Buford Blount III, were pummeled by the press about why they weren't
doing more to make Baghdad safer. It was 102 degrees, and in the middle
of the session all the lights went out. The two generals looked like
they were enjoying this encounter about as much as a root canal. At one
point General Blount, explaining why his men didn't just shoot looters,
said: "They were not threatening soldiers. They were just stealing
something."

Frankly, my heart went out to the generals, both of whom distinguished
themselves in this war. First, they were stuck explaining U.S. policy in
Baghdad, because Jay Garner's hapless nation-building team rarely spoke
to anyone, and his replacement, L. Paul Bremer, had just arrived.

But the generals were also miscast because they and their men are
trained to kill people, not chase looters. Neither they nor their men
want to be serving as the police, and they were not prepared to do that.
They came to Baghdad with 1,800 military police officers. Saddam Hussein
used 20,000 police officers to control this city of five million.

But when Saddam vanished, so did his police and government. This created
a power vacuum that we were not ready to fill. This unleashed the
looting, which Donald Rumsfeld blithely dismissed with his infamous
line: "Freedom is untidy. Free people are free to make mistakes and
commit crimes and do bad things." And so they did. Many pieces of Iraq's
economic and governmental infrastructure — which the U.S. Air Force
carefully spared with its smart bombs — were destroyed from the ground
up by dumb looters or saboteurs, while we watched. Chaos is untidy.
Freedom requires limits.

Drive around Basra and see what looters have done to just one
institution: the 12,000-student Basra University. It looks like a
tornado hit it. Looters have made off with all the desks and chairs,
ransacked the library, and were last seen by my colleague Marc Santora
ripping out window frames and digging up cables. Check out some of the
factories around Baghdad, or many ministries, power plants, oil
refineries, police stations, water systems. All have been hobbled by
looting — which is why power is in short supply, phones don't work, and
gas lines are a mile long.

"There are no police in my neighborhood, no judge — I can kill you right
now and no one will say a thing," Hasanian Muallah, an engineer, said to
me. "We're very happy to get rid of Saddam, but we're depressed by the
situation on the street. People don't care who is going to be vice
president. They just want a government."

I am sure things will improve. But after traveling around central Iraq,
here's what worries me: The buildup to this war was so exhausting, the
coverage of the dash to Baghdad so telegenic, and the climax of the
toppling of Saddam's statue so dramatic, that everyone who went through
it seems to prefer that the story just end there. The U.S. networks
changed the subject after the fall of Baghdad as fast as you can say
"Laci Peterson," and President Bush did the same as fast as you can say
"tax cuts."

They are not only underestimating how hard nation building will be with
this brutalized people, but how much the looting and power vacuum have
put us into an even deeper hole. We need an emergency airlift of
military police officers, a mobile telephone system so people can
communicate, and a TV station. And we need, as one U.S. general said to
me, to "take that $600 million of Saddam's money we found behind that
wall, go up in a helicopter and spread it from one end of the country to
the other." We have to get the economy going.

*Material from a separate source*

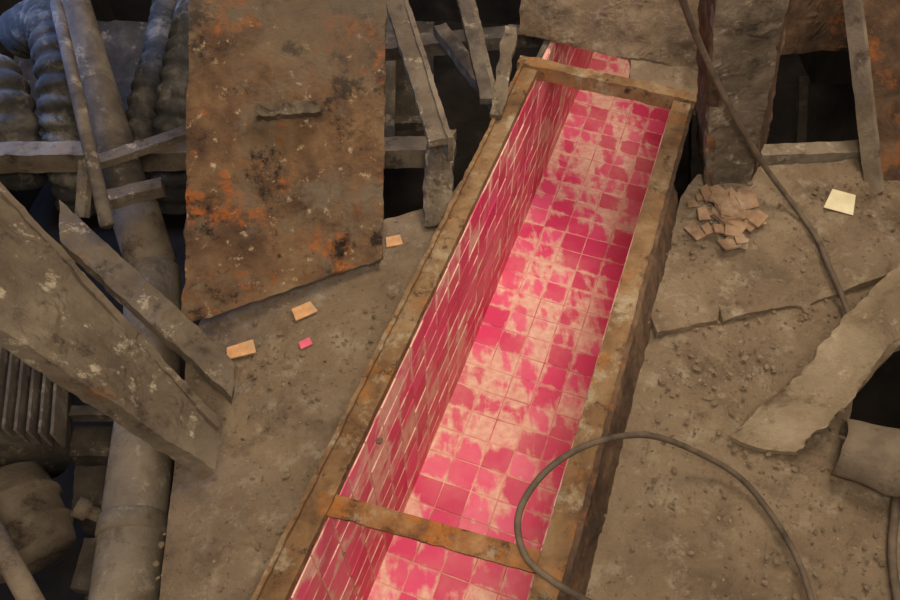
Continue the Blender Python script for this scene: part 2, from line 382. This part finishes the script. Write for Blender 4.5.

Iraqis are an exhausted people. Most seem ready to give us a chance, and
we do have a shot at making this a decent place — but not with nation
building lite. That approach is coming unstuck in Afghanistan and it
will never work in Iraq. We've wasted an important month. We must get
our act together and our energy up. Why doesn't Mr. Rumsfeld brief
reporters every day about rebuilding Iraq, the way he did about
destroying Saddam?

America is in an imperial role here, now. Our security and standing in
the world ride on our getting Iraq right. If the Bush team has something
more important to do, I'd like to know about it. Iraq can still go wrong
for a hundred Iraqi reasons, but let's make sure it's not because
America got bored, tired or distracted.